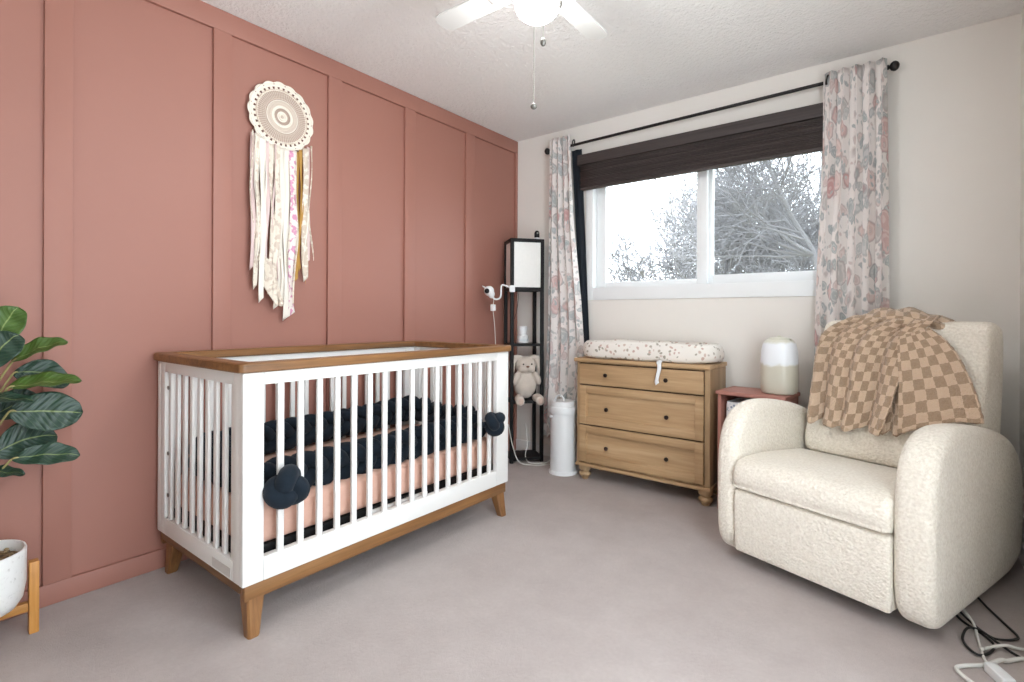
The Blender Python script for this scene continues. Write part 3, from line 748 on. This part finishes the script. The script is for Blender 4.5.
for args in [
    ((-2.25,.272,.925), (-2.245,.332,1.072), .105, (1,-.35,.35), 'leaf_light', .80),
    ((-2.23,.262,.880), (-2.215,.330,.985), .100, (1,-.4,.3), 'leaf', .78),
    ((-2.25,.319,.898), (-2.25,.455,.957), .085, (.42,.3,1), 'leaf_light', .78, .012, .3),
    ((-2.335,.335,.855), (-2.345,.478,.803), .098, (1,-.25,.4), 'leaf', .74),
    ((-2.25,.309,.816), (-2.25,.492,.822), .10, (.42,.0,1), 'leaf_light', .70, .006, .28),
    ((-2.22,.225,.790), (-2.20,.365,.775), .07, (.35,.0,1), 'leaf', .66, .006),
    ((-2.27,.315,.738), (-2.27,.500,.708), .135, (1,-.35,.30), 'leaf', .64, .004, .12),
    ((-2.335,.290,.720), (-2.34,.410,.748), .105, (1,-.2,.3), 'leaf', .63),
    ((-2.31,.285,.600), (-2.32,.442,.632), .125, (1,-.3,.35), 'leaf', .55),
    ((-2.25,.320,.590), (-2.22,.482,.574), .085, (.80,-.2,.75), 'leaf', .52, .008),
    ((-2.25,.240,.555), (-2.25,.350,.536), .060, (.45,0,1), 'leaf', .48, .008),
    ((-2.24,.235,.700), (-2.12,.190,.730), .13, (.4,-.3,1), 'leaf', .62),
    ((-2.26,.215,.820), (-2.17,.100,.850), .13, (.5,-.3,1), 'leaf', .74),
    ((-2.27,.220,.900), (-2.22,.110,.990), .11, (.8,-.4,.5), 'leaf_light', .82),
    ((-2.28,.225,.620), (-2.25,.080,.640), .14, (.6,-.3,.9), 'leaf', .54),
    ((-2.23,.215,.500), (-2.10,.150,.490), .13, (.2,-.2,1), 'leaf', .42),
    ((-2.31,.215,.500), (-2.36,.100,.540), .12, (.7,-.2,.7), 'leaf', .44),
    ((-2.30,.265,1.02), (-2.32,.19,1.13), .08, (1,-.3,.2), 'leaf_light', .95)]:
    leaf(*args)

# ------------------------------------------------------------------ tower lamp in the corner
LR = math.radians(52); LW, LD, LH = .248, .212, 1.605
lamp = thing('floor_lamp', 'tall black corner shelf lamp with a white paper shade on top', 'floor lamp', (-2.247,2.882,0), LR)
for x in (0, LW-.024):
    for y in (0, LD-.024): B().box(x, x+.024, y, y+.024, 0, LH, .002).build('post', M['black'], lamp)
for z in (LH-.024, 1.232):
    for a in ((.024, LW-.024, .001, .023), (.024, LW-.024, LD-.023, LD-.001), (.001, .023, .024, LD-.024), (LW-.023, LW-.001, .024, LD-.024)):
        B().box(*a, z, z+.024, .0015).build('shade_rail', M['black'], lamp)
b = B(); z0, z1 = 1.257, LH-.025
b.box(.0245, LW-.0245, .010, .014, z0, z1, 0); b.box(.0245, LW-.0245, LD-.014, LD-.010, z0, z1, 0)
b.box(.010, .014, .0245, LD-.0245, z0, z1, 0); b.box(LW-.014, LW-.010, .0245, LD-.0245, z0, z1, 0)
b.build('lamp_shade', M['shade'], lamp)
for z, m_ in ((.846, 'smoked'), (.436, 'black'), (.030, 'black')):
    B().box(.003, LW-.003, .025, LD-.003, z-.008, z+.006, .002).build('shelf', M[m_], lamp)
    b = B(); b.box(.024, LW-.024, .001, .023, z-.012, z+.006, .0015); b.build('shelf_rail', M['black'], lamp)
B().tube(spline([(.06,.03,1.23),(.055,.0,1.17),(.045,-.004,1.10),(.03,.01,1.03)],6), .002, 6).build('pull_cord', M['cordblack'], lamp)
LM = lamp.matrix_basis
lw = lambda x, y, z: tuple(LM @ Vector((x, y, z)))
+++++
> **Work to complete**
Copy the material shown above in full and exactly. Skip the pictures.

> **Solution to the exercise**
The Blender Python script for this scene continues. Write part 3, from line 748 on. This part finishes the script. The script is for Blender 4.5.
for args in [
    ((-2.25,.272,.925), (-2.245,.332,1.072), .105, (1,-.35,.35), 'leaf_light', .80),
    ((-2.23,.262,.880), (-2.215,.330,.985), .100, (1,-.4,.3), 'leaf', .78),
    ((-2.25,.319,.898), (-2.25,.455,.957), .085, (.42,.3,1), 'leaf_light', .78, .012, .3),
    ((-2.335,.335,.855), (-2.345,.478,.803), .098, (1,-.25,.4), 'leaf', .74),
    ((-2.25,.309,.816), (-2.25,.492,.822), .10, (.42,.0,1), 'leaf_light', .70, .006, .28),
    ((-2.22,.225,.790), (-2.20,.365,.775), .07, (.35,.0,1), 'leaf', .66, .006),
    ((-2.27,.315,.738), (-2.27,.500,.708), .135, (1,-.35,.30), 'leaf', .64, .004, .12),
    ((-2.335,.290,.720), (-2.34,.410,.748), .105, (1,-.2,.3), 'leaf', .63),
    ((-2.31,.285,.600), (-2.32,.442,.632), .125, (1,-.3,.35), 'leaf', .55),
    ((-2.25,.320,.590), (-2.22,.482,.574), .085, (.80,-.2,.75), 'leaf', .52, .008),
    ((-2.25,.240,.555), (-2.25,.350,.536), .060, (.45,0,1), 'leaf', .48, .008),
    ((-2.24,.235,.700), (-2.12,.190,.730), .13, (.4,-.3,1), 'leaf', .62),
    ((-2.26,.215,.820), (-2.17,.100,.850), .13, (.5,-.3,1), 'leaf', .74),
    ((-2.27,.220,.900), (-2.22,.110,.990), .11, (.8,-.4,.5), 'leaf_light', .82),
    ((-2.28,.225,.620), (-2.25,.080,.640), .14, (.6,-.3,.9), 'leaf', .54),
    ((-2.23,.215,.500), (-2.10,.150,.490), .13, (.2,-.2,1), 'leaf', .42),
    ((-2.31,.215,.500), (-2.36,.100,.540), .12, (.7,-.2,.7), 'leaf', .44),
    ((-2.30,.265,1.02), (-2.32,.19,1.13), .08, (1,-.3,.2), 'leaf_light', .95)]:
    leaf(*args)

# ------------------------------------------------------------------ tower lamp in the corner
LR = math.radians(52); LW, LD, LH = .248, .212, 1.605
lamp = thing('floor_lamp', 'tall black corner shelf lamp with a white paper shade on top', 'floor lamp', (-2.247,2.882,0), LR)
for x in (0, LW-.024):
    for y in (0, LD-.024): B().box(x, x+.024, y, y+.024, 0, LH, .002).build('post', M['black'], lamp)
for z in (LH-.024, 1.232):
    for a in ((.024, LW-.024, .001, .023), (.024, LW-.024, LD-.023, LD-.001), (.001, .023, .024, LD-.024), (LW-.023, LW-.001, .024, LD-.024)):
        B().box(*a, z, z+.024, .0015).build('shade_rail', M['black'], lamp)
b = B(); z0, z1 = 1.257, LH-.025
b.box(.0245, LW-.0245, .010, .014, z0, z1, 0); b.box(.0245, LW-.0245, LD-.014, LD-.010, z0, z1, 0)
b.box(.010, .014, .0245, LD-.0245, z0, z1, 0); b.box(LW-.014, LW-.010, .0245, LD-.0245, z0, z1, 0)
b.build('lamp_shade', M['shade'], lamp)
for z, m_ in ((.846, 'smoked'), (.436, 'black'), (.030, 'black')):
    B().box(.003, LW-.003, .025, LD-.003, z-.008, z+.006, .002).build('shelf', M[m_], lamp)
    b = B(); b.box(.024, LW-.024, .001, .023, z-.012, z+.006, .0015); b.build('shelf_rail', M['black'], lamp)
B().tube(spline([(.06,.03,1.23),(.055,.0,1.17),(.045,-.004,1.10),(.03,.01,1.03)],6), .002, 6).build('pull_cord', M['cordblack'], lamp)
LM = lamp.matrix_basis
lw = lambda x, y, z: tuple(LM @ Vector((x, y, z)))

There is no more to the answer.